When the motor is shut off there is the inductive "kick" which may couple into ground rather than arcing across the just opened contact.

You can test this theory by placing a "snubber" across the contact which opens. (A small cap in series with a small resistor would be your "snubber.")

BUT: you may have some marginal leakage already. Other posters have mentioned "the usual suspect" including partial insulation failure combined with wet wires or damp motor windings or just water (and dirt) where it shouldn't be.

Reply to
John Gilmer

Your theory of an inductive kick has been considered, but the main pump motor does not cause the breaker to trip when the motor shuts off. Nor does the heater element, although there is little inductance. Both of those facts tend to indicate that it is not the breaker itself. If I had marginal leakage already, it would seem that the kick would be in a diection so as to oppose the leakage, not add to it. All three power devices are run by relays on a PCB in a metal box inside the tub enclosure. It is clean, warm and dry. I do not know if the relays are contact type or solid state, but I guess the latter. They are like 1 inch encapsulated cubes on the PCB.

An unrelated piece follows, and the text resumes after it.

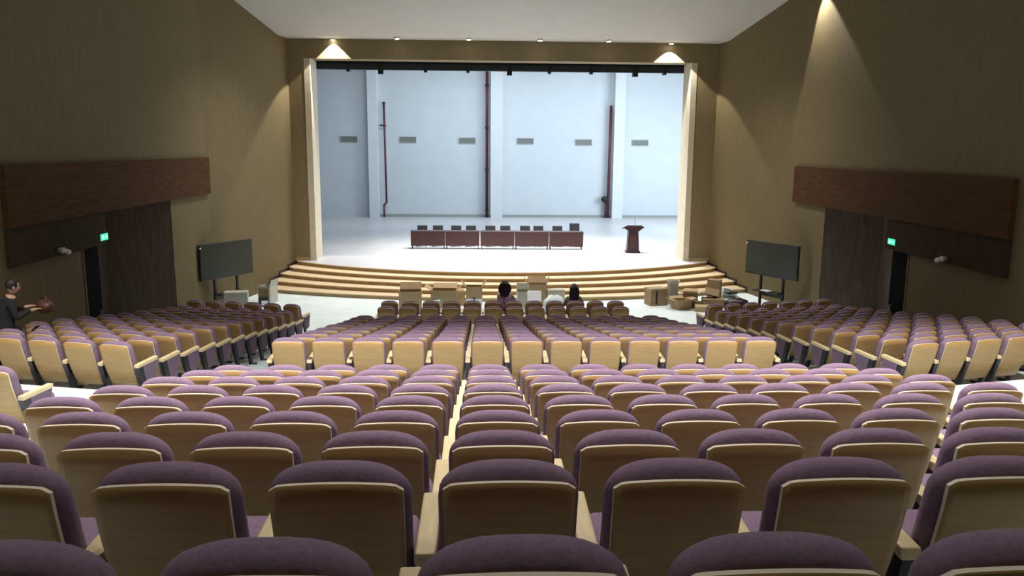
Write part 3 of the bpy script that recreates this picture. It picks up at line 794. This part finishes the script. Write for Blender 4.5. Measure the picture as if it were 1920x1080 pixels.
def seated(arm_l, arm_r, hz=1.19, dx=0):
    J = {'pelvis': (0, .28, .55, .145), 'waist': (dx*.3, .25, .70, .125), 'chest': (dx*.7, .24, .90, .150), 'neckb': (dx, .25, 1.02, .075), 'neck': (dx, .26, 1.09, .052),
         'sl': (-.17+dx, .25, .98, .070), 'sr': (.17+dx, .25, .98, .070),
         'hl': (-.09, .32, .52, .105), 'hr': (.09, .32, .52, .105), 'kl': (-.12, .72, .52, .075), 'kr': (.12, .72, .52, .075),
         'al': (-.12, .76, .10, .045), 'ar': (.12, .76, .10, .045), 'tl': (-.12, .92, .05, .035), 'tr': (.12, .92, .05, .035)}
    J['el'], J['wl'], J['pl'] = arm_l; J['er'], J['wr'], J['pr'] = arm_r
    return J
BONES = [('pelvis', 'waist'), ('waist', 'chest'), ('chest', 'neckb'), ('neckb', 'neck'), ('chest', 'sl'), ('chest', 'sr'), ('sl', 'el'), ('el', 'wl'), ('wl', 'pl'), ('sr', 'er'), ('er', 'wr'), ('wr', 'pr'),
         ('pelvis', 'hl'), ('pelvis', 'hr'), ('hl', 'kl'), ('hr', 'kr'), ('kl', 'al'), ('kr', 'ar'), ('al', 'tl'), ('ar', 'tr')]
def zones(sl):
    z = {b: 0 for b in BONES}
    for b in BONES[12:]: z[b] = 2
    z[('neckb', 'neck')] = 1; z[('wl', 'pl')] = 1; z[('wr', 'pr')] = 1
    if sl == 'short': z[('el', 'wl')] = 1; z[('er', 'wr')] = 1
    return z
FY = FRONT[1][0]
J = seated(((-.25, .30, .75, .045), (-.20, .50, .68, .032), (-.18, .58, .68, .028)), ((.25, .30, .75, .045), (.22, .50, .68, .032), (.20, .58, .68, .028)), dx=-.10)
person('person with long dark hair and a floral top, seen from behind', (.10, FY+.02, .13), 0, J, BONES, zones('short'), [M['flower'], M['skin'], M['navy'], M['hair'], lips], [('pl', 'wl', .25), ('pr', 'wr', .25)], (-.10, .275, 1.27, 0, R(-6)), long_hair(.40, .185))
J = seated(((-.27, .32, .76, .055), (-.30, .55, .72, .036), (-.30, .63, .72, .030)), ((.27, .32, .76, .055), (.30, .55, .72, .036), (.30, .63, .72, .030)))
person('person with long black hair and olive jacket, sitting in the front row', (1.95, FY+.02, .04), 0, J, BONES, zones('long'), [M['olive'], M['skin'], M['navy'], M['hair2'], lips], [('pl', 'wl', .25), ('pr', 'wr', .25)], (0, .275, 1.26, 0, R(-4)), long_hair(.50, .145))
# standing person at the far left, bending forward and holding a brown bag
J = {'pelvis': (0, 0, .93, .135), 'waist': (0, .02, 1.08, .125), 'chest': (0, .07, 1.28, .150), 'neckb': (0, .10, 1.42, .07), 'neck': (0, .13, 1.48, .052),
     'sl': (-.18, .08, 1.37, .068), 'sr': (.18, .08, 1.37, .068), 'el': (-.24, .12, 1.14, .05), 'wl': (-.14, .34, 1.22, .034), 'pl': (-.12, .42, 1.23, .03),
     'er': (.24, .10, 1.12, .05), 'wr': (.14, .34, 1.20, .034), 'pr': (.12, .42, 1.21, .03),
     'hl': (-.09, 0, .88, .10), 'hr': (.09, 0, .88, .10), 'kl': (-.10, .05, .50, .07), 'kr': (.12, .02, .50, .07), 'al': (-.10, 0, .09, .045), 'ar': (.14, -.04, .09, .045), 'tl': (-.11, .14, .04, .035), 'tr': (.15, .10, .04, .035)}
person('person in dark clothes standing by the left wall, holding a brown bag', (-8.30, 12.85, 1.32), -.80, J, BONES, zones('long'), [M['navy'], M['skin'], M['navy'], M['hair'], lips], [('pl', 'wl', .35), ('pr', 'wr', .35)], (0, .16, 1.60, 0, R(-14)), short_hair)
a_ = -.80; d_ = Vector((-math.sin(a_), math.cos(a_), 0))
t = thing('handbag', 'brown leather bag held by the standing person at the left', 'bag', Vector((-8.30, 12.85, 1.32))+d_*.60+Vector((0, 0, 1.16)), a_)
bm = NB()
for v in ball(bm, (0, 0, .06), .20, .13, .12, seg=16): v.co += Vector((random.uniform(-.01, .01),)*3)
obj('bag', bm, M['brownbag'], t)
bm = NB(); tube(bm, (-.12, 0, .14), (-.06, 0, .24), .012, n=6); tube(bm, (-.06, 0, .24), (.06, 0, .24), .012, n=6); tube(bm, (.06, 0, .24), (.12, 0, .14), .012, n=6); obj('handle', bm, M['brownbag'], t)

I just disconnected the air pump since it is foolish to inject cold air this time of year.

-- Rich, still puzzled.

Reply to
Popper

If I understand it, you've already proved that it's something to do with the airpump circuit, right? If so, try substituting a non-reactive load in place of the air pump - perhaps a bunch of light bulbs of wattage equivalent to the air pump - temporarily, to see what happens. If it trips, you know it is not an inductive kick from the motor. If it does not trip, then you know it is something to do with the air pump motor - inductive kick, leakage, intermittent short, whatever.